What happens here is that the live-initramfs[1] scans all accessible
block devices for a live system. This can be on the block device itself
or as a file system image (on a typical USB live system it is a squashfs
image [2]). In your case, it's not finding this.

> Then it left me in BusyBox (took me a while to figure out what that
> was!).  

Welcome to the initramfs environment!

> When I tried using "debian-live-etch-amd64-standard.img", the result was
> very similar, except it didn't have the "no medium found" messages.
> 
>  
> 
> So,.    is debian-live supported running from memdisk?  Is there
> something I can tweak to fix it?  Or is it a non-starter?

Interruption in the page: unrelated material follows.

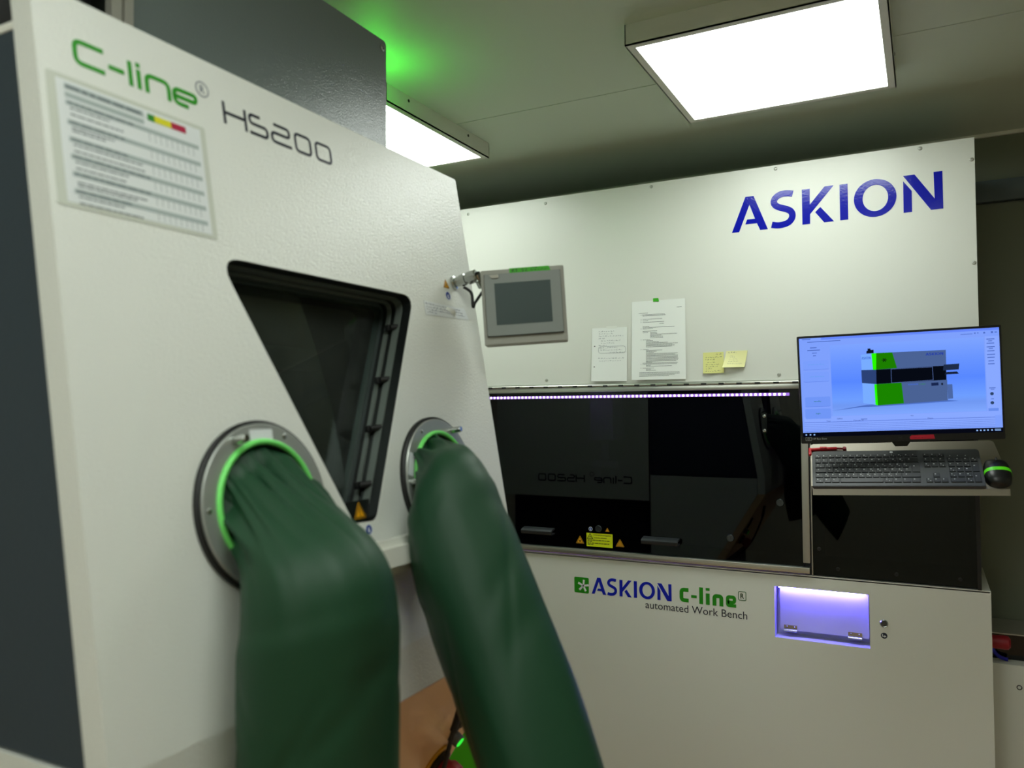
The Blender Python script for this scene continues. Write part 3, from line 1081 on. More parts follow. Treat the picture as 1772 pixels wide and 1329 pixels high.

Hm. You seem to be almost there. As Daniel (who btw. is much more
knowledgeable tha me in these matters) noted, memdisk is most probably a
detour (and possibly not a very productive one). But it's your call
anyway.

What is your original reason for using memdisk? Things should work
directly off USB, no?

Regards
- ------------------------------------------------------------------------
[1] The initramfs is a minimal Linux system booted from the bootloader.
    An image (typically called initrd.img<something>) is loaded into RAM
    and whatever setup is necessary to get the "real" system up is done.
    This might include:
    * deciding which kernel modules are needed to get hold of the
      device(s) needed to get the root file system
    * Getting raid, logical volumes, whatever together -- whenever the
      root FS "lives" on one of those.
    * asking for a passphrase to cryptographically unlock the
      to-be-mounted root file system;
    * doing whatever necessary to get hold of the network place where
      the root file system is;
    * in the case of Debian live: looking around to find where a root
      file system image is.

    Mostly it is concerned with whatever is necessary to get hold of the
    "real" root file system. After that, life is "normal" and we can
    proceed with the usual init (typically the System V /etc/init.d
    "dance").

    Since space is tight (a typical initramfs image is in the 6..12 MB
    range these days), you get a very restricted environment: busybox,
    etc. Just the tools needed to get this first stage done.

[2] Just "burn" a live system to an USB stick and have a look at that
stick (from Windows, it is a normal DOS file system on it). Under the
directory /live you'll find all those parts.